The US stock market bubble has just about run its course, and the pattern we’re set to follow is that of 2007-2009. Remember that the Fed made a handful of emergency rate cuts back then too, to no avail. It wasn’t enough to keep stock markets from plummeting throughout 2008 and into 2009. And it took trillions of dollars worth of quantitative easing for the Fed to get markets just back to where they were in 2007.

The Fed has boxed itself in now, between its “not QE” quantitative easing that it began last fall, and now its emergency rate cut.

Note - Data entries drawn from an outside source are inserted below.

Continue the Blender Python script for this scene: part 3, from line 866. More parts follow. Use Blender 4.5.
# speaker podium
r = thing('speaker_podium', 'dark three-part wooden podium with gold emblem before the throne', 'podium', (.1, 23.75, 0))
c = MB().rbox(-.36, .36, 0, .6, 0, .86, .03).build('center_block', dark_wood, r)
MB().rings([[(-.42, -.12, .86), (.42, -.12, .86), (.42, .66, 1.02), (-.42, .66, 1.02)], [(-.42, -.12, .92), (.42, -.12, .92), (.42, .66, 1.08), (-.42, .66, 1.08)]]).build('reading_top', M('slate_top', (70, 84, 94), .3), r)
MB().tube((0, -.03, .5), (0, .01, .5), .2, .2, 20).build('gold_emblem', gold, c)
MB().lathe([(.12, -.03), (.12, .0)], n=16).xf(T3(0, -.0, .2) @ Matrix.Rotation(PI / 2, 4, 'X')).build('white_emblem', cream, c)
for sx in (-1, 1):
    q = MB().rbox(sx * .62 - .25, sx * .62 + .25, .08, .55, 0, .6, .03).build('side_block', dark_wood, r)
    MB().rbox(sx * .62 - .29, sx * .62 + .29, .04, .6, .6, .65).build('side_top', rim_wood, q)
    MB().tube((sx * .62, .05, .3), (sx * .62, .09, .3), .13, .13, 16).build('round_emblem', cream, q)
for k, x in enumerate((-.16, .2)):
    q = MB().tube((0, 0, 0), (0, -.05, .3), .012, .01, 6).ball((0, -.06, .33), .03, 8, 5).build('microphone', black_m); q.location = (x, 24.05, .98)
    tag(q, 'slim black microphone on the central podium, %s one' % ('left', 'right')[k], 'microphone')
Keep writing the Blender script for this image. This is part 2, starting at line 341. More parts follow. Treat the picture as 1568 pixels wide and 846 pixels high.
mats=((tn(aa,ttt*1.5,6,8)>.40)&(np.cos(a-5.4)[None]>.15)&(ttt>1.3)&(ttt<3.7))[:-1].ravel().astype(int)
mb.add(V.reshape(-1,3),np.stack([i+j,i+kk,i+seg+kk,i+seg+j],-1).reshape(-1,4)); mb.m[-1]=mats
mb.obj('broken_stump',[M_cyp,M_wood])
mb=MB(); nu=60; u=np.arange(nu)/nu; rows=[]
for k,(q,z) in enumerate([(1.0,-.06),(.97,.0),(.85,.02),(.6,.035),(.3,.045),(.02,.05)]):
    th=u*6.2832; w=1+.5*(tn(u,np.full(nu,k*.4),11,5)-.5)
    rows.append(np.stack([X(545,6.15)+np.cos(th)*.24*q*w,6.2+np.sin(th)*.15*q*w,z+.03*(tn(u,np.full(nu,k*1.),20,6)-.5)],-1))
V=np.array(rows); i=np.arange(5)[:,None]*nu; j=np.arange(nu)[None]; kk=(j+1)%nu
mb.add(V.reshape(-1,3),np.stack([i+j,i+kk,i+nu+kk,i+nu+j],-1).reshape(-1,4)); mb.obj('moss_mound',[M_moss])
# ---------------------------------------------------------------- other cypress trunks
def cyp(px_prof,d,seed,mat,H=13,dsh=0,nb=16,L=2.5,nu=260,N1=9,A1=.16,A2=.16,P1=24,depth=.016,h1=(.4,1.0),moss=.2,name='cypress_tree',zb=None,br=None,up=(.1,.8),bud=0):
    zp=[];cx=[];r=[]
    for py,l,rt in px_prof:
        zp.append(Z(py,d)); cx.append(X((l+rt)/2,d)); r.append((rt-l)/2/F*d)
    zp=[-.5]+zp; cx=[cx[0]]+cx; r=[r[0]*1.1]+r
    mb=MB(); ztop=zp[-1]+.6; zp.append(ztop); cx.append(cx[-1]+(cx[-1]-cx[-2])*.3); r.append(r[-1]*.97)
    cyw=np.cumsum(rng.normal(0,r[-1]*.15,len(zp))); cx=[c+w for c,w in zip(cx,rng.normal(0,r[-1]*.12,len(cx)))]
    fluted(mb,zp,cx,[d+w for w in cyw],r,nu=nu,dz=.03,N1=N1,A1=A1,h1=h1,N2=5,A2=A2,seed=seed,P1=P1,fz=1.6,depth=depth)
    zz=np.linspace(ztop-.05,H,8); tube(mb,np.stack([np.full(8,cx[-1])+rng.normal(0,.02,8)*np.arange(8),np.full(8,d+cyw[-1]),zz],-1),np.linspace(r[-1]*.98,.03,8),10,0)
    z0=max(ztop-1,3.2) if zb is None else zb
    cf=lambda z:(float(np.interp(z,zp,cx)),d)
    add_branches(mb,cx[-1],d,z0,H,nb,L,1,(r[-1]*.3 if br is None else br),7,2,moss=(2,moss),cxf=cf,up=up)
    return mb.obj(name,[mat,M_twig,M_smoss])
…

With only 100 basis points worth of cuts practically on the table, and half of those likely in play over the next two months, when things get really bad the Fed is going to have to get creative, and that may mean introducing negative interest rates.

The inability of negative interest rates to stimulate the European and Japanese economies is well known, but the Fed will undoubtedly feel pressure to act and “do something.” Once negative rates are introduced, it will be incredibly difficult to raise them, and the effects could be catastrophic for the long-term health of the financial system.

In short, we’re witnessing the first stages of what looks to be a very difficult time for the financial system. It could even make 2008 look easy by comparison. Investors who haven’t begun to invest in gold or otherwise protect their assets stand to lose a great deal if they don’t heed the warning signs that are all around them.